ネットワークエンジニアがよく利用するPingを、15行のPythonコーディングでツール化します。
Pingによる疎通確認
ネットワークエンジニアは、Pingによる疎通確認を実施する場面が多くあります。「設定変更前後の正常性確認」や「障害対応時」等、Pingを利用して複数の機器への疎通確認を実施します。
Pingを実行するツールとしては「ExPing」があります。ExPingは、とても使いやすいツールですので、Windowsの場合は困ることはありません。
しかし、Pythonで簡単なコードが書くことができれば、LinuxやMacでも同じようなことができますし、利用場面に合わせて、使いやすいようにカスタマイズすることができます。
Pythonによる簡単なPingツール
ネットワーク環境
下記のネットワーク環境で、ルーター10台に対してPingによる疎通確認を行います。
実行環境・前提条件
実行環境
今回の実行端末の環境は下記の通りです。Windowsでも、Pythonをインストールしていれば、実行可能です。
- OS:macOS
- Pythonバージョン:3.9.13
hostファイル登録
ホスト名を指定してPingが実行できるように、hostsファイルに下記の記載をしています。
192.168.2.1 Router1
192.168.2.2 Router2
192.168.2.3 Router3
192.168.2.4 Router4
192.168.2.5 Router5
192.168.2.6 Router6
192.168.2.7 Router7
192.168.2.8 Router8
192.168.2.9 Router9
192.168.2.10 Router10
対象機器リスト
Pingで疎通確認する対象の機器を『destinations.txt』として、Pythonプログラムと同じフォルダに保存します。
Router1
Router2
Router3
Router4
Router5
Router6
Router7
Router8
Router9
Router10
Pythonコード
Pingを実行するプログラムは『pyping.py』として、下記のコードを記述します。
import subprocess
#pingを実行し、成功ならTrue、失敗ならFalseを返す
def exec_ping(dest):
p = subprocess.run(["ping", dest, "-t", "1"], capture_output=True)
return p.returncode == 0
#ping実行先をファイルから読み込んで結果を表示
with open('destinations.txt', 'r') as f:
for line in f:
dest = line.strip()
if exec_ping(dest):
print(dest + " OK 👍🍺") #OKならビールで乾杯
else:
print(dest + " NG 😨⁉️") #NGなら青ざめます
★★ コードの詳細説明はこちらをクリックしてください ★★
import subprocess
Pythonでは様々な便利な機能が使える「ライブラリ」というものを利用します。今回は『subprocess』というライブラリを利用してOS標準のPingコマンドを実行します。
def exec_ping(dest):
Pingを実行する「exec_ping」という関数を定義します。
p = subprocess.run(["ping", dest, "-t", "1"], capture_output=True)
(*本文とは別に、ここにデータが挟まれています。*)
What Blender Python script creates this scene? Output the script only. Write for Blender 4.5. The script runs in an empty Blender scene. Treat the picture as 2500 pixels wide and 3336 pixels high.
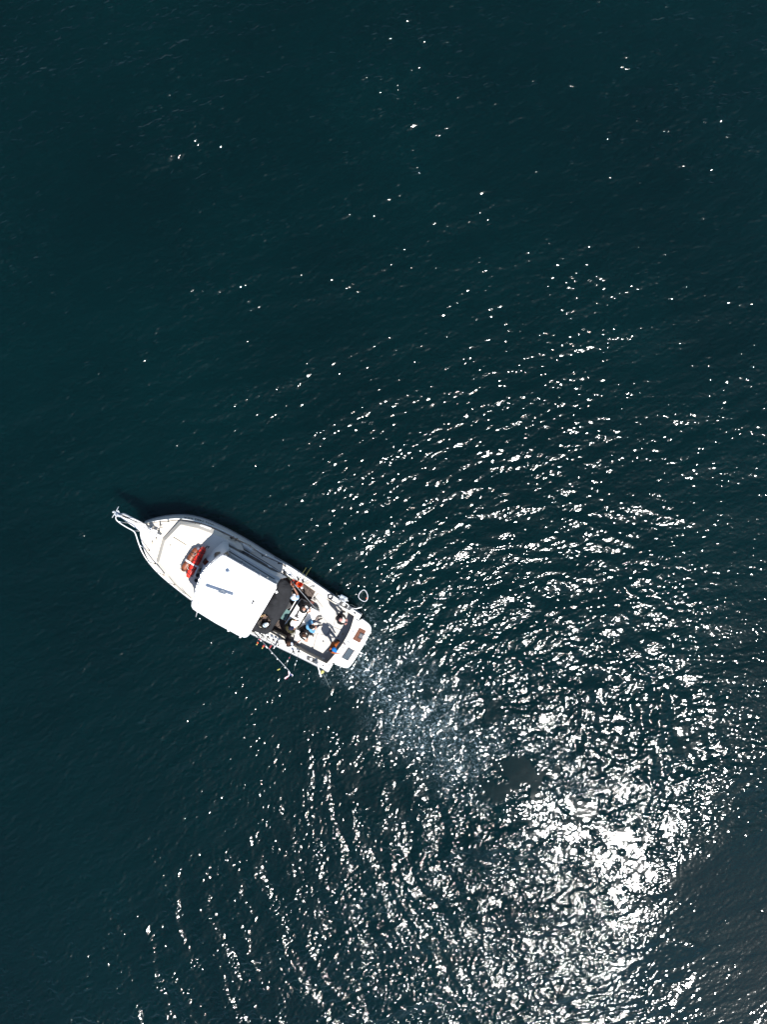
import bpy, bmesh, math, random
import numpy as np
from mathutils import Vector, Matrix

# ---------------------------------------------------------------- camera, sky, sun, exposure
H = 34.5                     # drone height over the water (m)
F = 2310.0                   # focal length in photograph pixels (24 mm equivalent, portrait)
S = bpy.context.scene
C = S.collection
cam = bpy.data.cameras.new('camera')
cam.sensor_fit = 'VERTICAL'
cam.sensor_height = 33.36
cam.lens = 33.36 * F / 3336.0
cam.clip_end = 9000.0
cam.clip_start = 0.5
co = bpy.data.objects.new('camera', cam)
co.location = (0, 0, H)
C.objects.link(co)
S.camera = co

SUN = Vector((0.345, -0.500, 1.0)).normalized()      # mirror point near photo pixel (2047, 2823)
W = bpy.data.worlds.new('World'); S.world = W; W.use_nodes = True
nt = W.node_tree; nt.nodes.clear()
sky = nt.nodes.new('ShaderNodeTexSky'); sky.sky_type = 'NISHITA'; sky.sun_disc = False
sky.sun_elevation = math.asin(SUN.z)
sky.sun_rotation = math.atan2(SUN.x, SUN.y)
sky.air_density = 1.0; sky.dust_density = 0.2; sky.ozone_density = 1.6
bg = nt.nodes.new('ShaderNodeBackground'); bg.inputs[1].default_value = 0.085
wo = nt.nodes.new('ShaderNodeOutputWorld')
hs = nt.nodes.new('ShaderNodeHueSaturation'); hs.inputs['Saturation'].default_value = 0.97     # thin high haze whitens the blue
nt.links.new(sky.outputs[0], hs.inputs['Color']); nt.links.new(hs.outputs[0], bg.inputs[0]); nt.links.new(bg.outputs[0], wo.inputs[0])
sl = bpy.data.lights.new('sun', 'SUN'); sl.energy = 5.0; sl.angle = math.radians(0.53); sl.color = (1.0, 0.965, 0.925)
so = bpy.data.objects.new('sun', sl); C.objects.link(so)
so.rotation_euler = (-SUN).to_track_quat('-Z', 'Y').to_euler(); so.location = SUN * 60
S.view_settings.view_transform = 'Standard'; S.view_settings.look = 'None'
S.view_settings.exposure = 0.90; S.view_settings.gamma = 1.0
try: S.view_settings.use_curve_mapping = False
except Exception: pass
S.cycles.sample_clamp_indirect = 4.0
S.cycles.max_bounces = 6

# ---------------------------------------------------------------- helpers
def P(px, py, z=0.0):
    """world point at height z that the photograph shows at pixel (px, py)"""
    k = (H - z) / F
    return Vector(((px - 1250.0) * k, (1668.0 - py) * k, z))

def tag(o, label=None, cat=None, group=None, kind=None):
    if label: o['label'] = label
    if cat: o['category'] = cat
    if group: o['group'] = group
    if kind: o['kind'] = kind
    return o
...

Pingコマンドを実行します。”-t 1″オプションを付与して試行回数を1回としています。『capture_output=True』は実行結果を取得するための記述ですが、プログラミング初心者のうちは「おまじない」だと思ってもらえれば大丈夫です。
return p.returncode == 0
『subprocess』を利用してPingを実行すると、”成功=0″、”失敗=0以外”という戻り値を受け取ります。この行は、「PIng成功であればTrueを返す、それ以外であればFalseを返す」という記述になります。
with open('destinations.txt', 'r') as f:
「destinations.txt」を読み込みます。
for line in f:
1行ずつ読み込んで、最終行まで繰り返します。(for関数によるループ処理です。)
dest = line.strip()
空白等の余計な文字を削除して、「dest」という変数にPingの宛先を格納します。
if exec_ping(dest):
「exec_ping」関数を呼び出してPingを実行し、成功=Trueが返ってくるかを確認します。
print(dest + " OK 👍🍺") #OKならビールで乾杯
成功=Trueが帰ってきた場合は、「ホスト名 + OK + 絵文字(手とビール)」を出力します。
else:
print(dest + " NG 😨⁉️") #NGなら青ざめます
失敗=Falseが帰ってきた場合は、「ホスト名 + NG + 絵文字(青ざめた顔と感嘆符疑問符)」を出力します。
Pingツールの実行結果
作成したPythonプログラムを実行します。※Router4とRouter9をダウンさせています。
python pyping.py
Pingツールのカスタマイズ
今回は対象機器にPingを1回ずつ実行して結果を表示するツールでしたが、下記のようなカスタマイズも自由にできます。
- ctrl+c で止めるまでは繰り返し実行し続ける。
- 画面表示と同時にファイルにも結果を保存する。( エビデンス保存の簡略化)
これで、ネットワークエンジニアのプログラミング【Python入門(Ping実行)】の説明は完了です!プログラミングができると、仕事の効率化ができますし、何より仕事を楽しむことができます!!